As a group, play a game of ‘pass the parcel’ to some Christmas music. For the surprise Christmas gift wrapped up in the middle, use something loosely linked to the story – for example, Jelly Babies, some Angel Delight or some sort of edible sheep. As each layer is removed, there should be a simple forfeit (along with a chocolate coin as compensation) for the person unwrapping the parcel. The forfeit could involve running around the outside of the group dressed in a piece of surprising clothing – for example, an oversized jacket, a huge hat, massive shoes, giant sunglasses and so on.

Activity 6

Play a game of Christmas Pictionary using a pre-set series of words that will eventually connect up to the theme of Christmas. The group should keep a note of the different words, which could be used to create a word ‘sounds-like’ puzzle for them to sort out. For example, you could use these words in order:

Wheat, Fish, Ewe, Hay, Berry, Crisp, Mast, Hand, Bay, Nappy, Shoe, Year

  • Can they guess the hidden message that can be heard by saying these words quickly in succession?
  • Can you hear it? (We wish you a merry Christmas and a Happy New Year)

Activity 7

Ask for a leader to stand in the middle of the room with his/her arms stretched out. Now invite everyone else in the group to come and link up with that leader: at least three people should hold on to a hand/arm on either side and then others should link up with these six people by arm or hand, and so on, until everyone is linked up around the room. The leader should then start calling out various Christmas words including the word ‘surprise’. When the leader says the word ‘surprise’, everyone should let go quickly and run for the safety of the edge of the room, before the leader can capture them. Try this again with two leaders… or three.

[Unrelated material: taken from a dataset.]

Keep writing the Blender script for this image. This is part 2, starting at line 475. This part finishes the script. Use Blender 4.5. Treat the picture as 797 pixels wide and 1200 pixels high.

  • How many people are captured each time?

Activity 8

Get your group to walk around the room slowly, humming or singing a seasonal song. While they do this, a leader should call out at various points a ‘surprise grouping’ for them to get into. For example:

  • birthday month
  • favourite colour
  • pet or no pet
  • school attended
  • brother or sister or none

Everyone will need to call out, for example, the month in which they were born so that others born in the same month can join them.

  • Can they get into groups before the leader counts to 10?
  • How many surprising subgroups can be made from your one big group?

Activity 9

Try a simple game of ‘yes’, ‘no’ or ‘maybe’ with the whole group together. Designate one end of the room to be the ‘yes’ end and the other to be the ‘no’ end. The area inbetween these two ends is for those who aren’t sure of the answer. Now ask some questions about Christmas and get everyone to run to the place that designates the answer. For example:

  • The first Christmas happened at the North Pole
  • The angel in the Christmas story is called Gabriel
  • The Bible says that Mary had baby Jesus in Nazareth
  • Mary’s cousin was called Elizabeth
  • Jesus was born in a cattle shed on the hillside

Activity 10

Link any one of the above activities to the surprise theme of Christmas. The Christmas story is about God’s amazing gift to the world that took everyone by surprise. As Paul puts it in his letters:

Our Lord Jesus Christ was kind enough to give up all his riches and became poor, so that you could become rich (2 Corinthians 8:9, CEV)

Christ was truly God. But… he gave up everything and became a slave, when he became like one of us (Philippians 2:6–7)

But when the time was right, God sent his Son, and a woman gave birth to him (Galatians 4:4)

What an amazing story to share with our children!